The court at Bremen may have
skipped over the incident, the mayor of Mittenwald may harbour resentment at
the fact that victims of his father’s belief in German racial superiority
refused to accept their domination by a hysterical and genocidal regime but instead,
fought valiantly for liberty, seeing, as a result, the wholesale destruction of
Lingiades but the inhabitants of Epirus have not forgotten. Indeed, it is easy
to see why they have not, for the massacre in Lingiades was not an isolated
incident. A few months before, on 12
August 1943, a two-man Wehrmacht reconnaissance team came across a small group
of ELAS guerrillas in the village of Kommeno near Arta, and had reported back
to divisional headquarters in Ioannina. On the evening of 15 August 1943, Lieutenant
Colonel Josef Salminger, whose son was so eager to pour salt in the wounds of
Greek victims of his brutality, ordered an attack the village on the following
morning. The attack was led by Lieutenant Röser, who personally shot the
village priest at the outset of the assault. Men, women and children, seventy
four of them under the age of ten, were killed indiscriminately, though
thankfully, almost half of the village's population managed to escape by
swimming across the Arachthos river. The first Wehrmacht reports recorded that
150 civilians had died. As the reports moved up the command chain, they were
amended so that "150 civilians" became "150 enemy". The
names of the three hundred and seventeen villagers who were killed are now
recorded on a marble monument in the village's main square, a testament to the
German totalitarian regime and it was for this crime that the EDES resistance
assassinated Salminger and it was for this that the hapless victims of
Lingiades paid with their lives.
The Nazis came to my mother’s
village too, in 1943, suspecting that its inhabitants were arming the ELAS
guerrillas.

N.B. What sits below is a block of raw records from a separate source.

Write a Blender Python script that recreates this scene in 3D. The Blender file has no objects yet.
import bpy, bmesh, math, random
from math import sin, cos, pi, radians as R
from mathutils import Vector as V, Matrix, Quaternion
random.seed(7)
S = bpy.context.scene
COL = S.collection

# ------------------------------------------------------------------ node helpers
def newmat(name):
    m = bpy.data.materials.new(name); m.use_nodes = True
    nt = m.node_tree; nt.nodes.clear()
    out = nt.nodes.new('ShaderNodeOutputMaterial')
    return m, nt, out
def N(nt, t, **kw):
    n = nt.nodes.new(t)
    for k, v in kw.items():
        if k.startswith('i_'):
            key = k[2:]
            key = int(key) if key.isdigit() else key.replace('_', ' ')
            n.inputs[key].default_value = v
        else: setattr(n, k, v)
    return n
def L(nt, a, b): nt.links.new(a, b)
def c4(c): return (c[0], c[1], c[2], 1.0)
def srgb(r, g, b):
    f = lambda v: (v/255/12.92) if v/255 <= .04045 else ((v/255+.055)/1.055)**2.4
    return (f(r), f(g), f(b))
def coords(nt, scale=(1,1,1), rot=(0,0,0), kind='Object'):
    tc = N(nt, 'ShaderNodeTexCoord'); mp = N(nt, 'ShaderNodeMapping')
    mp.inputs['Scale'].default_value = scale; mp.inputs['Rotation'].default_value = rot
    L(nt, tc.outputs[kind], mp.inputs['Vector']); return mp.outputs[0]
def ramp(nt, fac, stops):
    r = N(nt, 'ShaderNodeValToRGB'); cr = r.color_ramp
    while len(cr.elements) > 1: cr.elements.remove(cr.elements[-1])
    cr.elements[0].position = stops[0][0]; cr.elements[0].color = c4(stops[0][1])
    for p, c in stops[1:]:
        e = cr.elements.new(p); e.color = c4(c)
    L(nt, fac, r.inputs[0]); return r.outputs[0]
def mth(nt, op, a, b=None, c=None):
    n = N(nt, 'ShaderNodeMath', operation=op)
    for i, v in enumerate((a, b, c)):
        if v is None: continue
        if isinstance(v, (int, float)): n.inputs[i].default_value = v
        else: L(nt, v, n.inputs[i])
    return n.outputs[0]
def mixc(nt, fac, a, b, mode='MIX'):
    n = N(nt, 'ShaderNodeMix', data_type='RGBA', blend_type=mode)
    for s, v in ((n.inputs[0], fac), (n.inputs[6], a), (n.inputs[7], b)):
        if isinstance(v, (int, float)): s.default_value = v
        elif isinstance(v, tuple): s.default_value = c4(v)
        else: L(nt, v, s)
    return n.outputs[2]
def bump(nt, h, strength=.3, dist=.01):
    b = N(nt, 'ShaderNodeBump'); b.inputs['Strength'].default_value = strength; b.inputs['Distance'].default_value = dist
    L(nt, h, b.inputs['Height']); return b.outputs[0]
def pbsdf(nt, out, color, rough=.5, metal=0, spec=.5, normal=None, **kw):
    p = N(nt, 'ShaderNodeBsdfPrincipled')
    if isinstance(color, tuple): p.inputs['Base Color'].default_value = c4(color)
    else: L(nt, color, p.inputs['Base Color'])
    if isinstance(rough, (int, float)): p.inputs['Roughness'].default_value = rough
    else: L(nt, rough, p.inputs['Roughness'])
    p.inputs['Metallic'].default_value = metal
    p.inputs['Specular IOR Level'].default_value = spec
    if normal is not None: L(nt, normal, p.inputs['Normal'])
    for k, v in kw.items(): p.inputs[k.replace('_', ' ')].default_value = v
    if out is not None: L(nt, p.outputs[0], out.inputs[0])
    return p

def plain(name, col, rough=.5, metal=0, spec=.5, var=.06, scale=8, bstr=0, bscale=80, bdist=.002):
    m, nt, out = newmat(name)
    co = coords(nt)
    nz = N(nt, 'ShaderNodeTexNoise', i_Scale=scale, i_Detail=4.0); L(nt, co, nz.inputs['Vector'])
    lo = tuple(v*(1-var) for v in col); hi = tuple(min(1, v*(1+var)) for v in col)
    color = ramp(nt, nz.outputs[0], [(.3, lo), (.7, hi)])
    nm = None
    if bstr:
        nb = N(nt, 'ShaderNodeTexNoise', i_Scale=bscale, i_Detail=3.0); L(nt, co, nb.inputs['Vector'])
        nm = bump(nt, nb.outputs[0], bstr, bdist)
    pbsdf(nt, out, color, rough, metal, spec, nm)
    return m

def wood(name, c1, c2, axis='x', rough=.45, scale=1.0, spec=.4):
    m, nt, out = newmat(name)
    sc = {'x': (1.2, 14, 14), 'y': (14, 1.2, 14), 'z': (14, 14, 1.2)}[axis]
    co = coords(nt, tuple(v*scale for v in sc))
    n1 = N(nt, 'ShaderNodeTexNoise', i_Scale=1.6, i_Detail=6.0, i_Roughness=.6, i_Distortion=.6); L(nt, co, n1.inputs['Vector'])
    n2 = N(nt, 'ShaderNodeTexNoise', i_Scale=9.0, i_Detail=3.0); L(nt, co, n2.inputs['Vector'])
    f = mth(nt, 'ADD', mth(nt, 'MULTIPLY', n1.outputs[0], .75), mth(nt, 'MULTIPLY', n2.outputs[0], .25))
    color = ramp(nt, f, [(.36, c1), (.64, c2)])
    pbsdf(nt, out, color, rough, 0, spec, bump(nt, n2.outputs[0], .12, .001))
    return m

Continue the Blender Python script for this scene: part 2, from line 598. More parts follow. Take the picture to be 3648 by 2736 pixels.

They rounded up all the inhabitants in the village square and were
preparing to gun them down when the village priest offered his life in exchange
of that of everyone else. The bemused Nazi office, having concluded his search
of the village and found no weapons, dismissed the terrified villagers and
permitted them to return to their homes. Had he not done so, I would never have
existed. For me, this brings the magnitude of the crimes at Kommeno and
Lingiades into stark focus. Generations of people were denied a chance to live
as a result of a brutality that has gone unpunished. Hubert Lanz, who ordered
the attack on Lingiades and other villages in Epirus, was rewarded in 1951 by
being appointed by the Free Democratic Party of Germany as adviser on military
and security issues. It is worthwhile mentioning that this was the party that
advocated the release of all "so-called war criminals" and welcomed
the establishment of the "Association of German soldiers" of former
Wehrmacht and SS members, to advance the integration of the nationalist forces
in democracy.
When I consider 28 October 1940,
our so-called OXI day, I do not conjure up images of a defiant petty dictator
Metaxas, or of gallant Greek soldiers repulsing the Italians from the mountains
of Epirus. Instead, I think of Lingiades, Kommeno and the many other villages
that fell victim to Nazi fascist barbarism. And I scratch my head and wonder
how it is possible, given the amount of blood spilled and the enormity of the
suffering that was caused, that many so-called ‘patriots’ cannot say OXI to the
perverse appeal of fascist ideologies or political viewpoints that demonise and
dehumanise others. To the martyrs of Lingiades and Kommeno, then, on this
seventieth anniversary of their slaughter, let us resoundingly cry OXI to the
besmirchment of their memories and a further OXI to all forms of intolerance
and brutality wherever these raise their disgusting heads.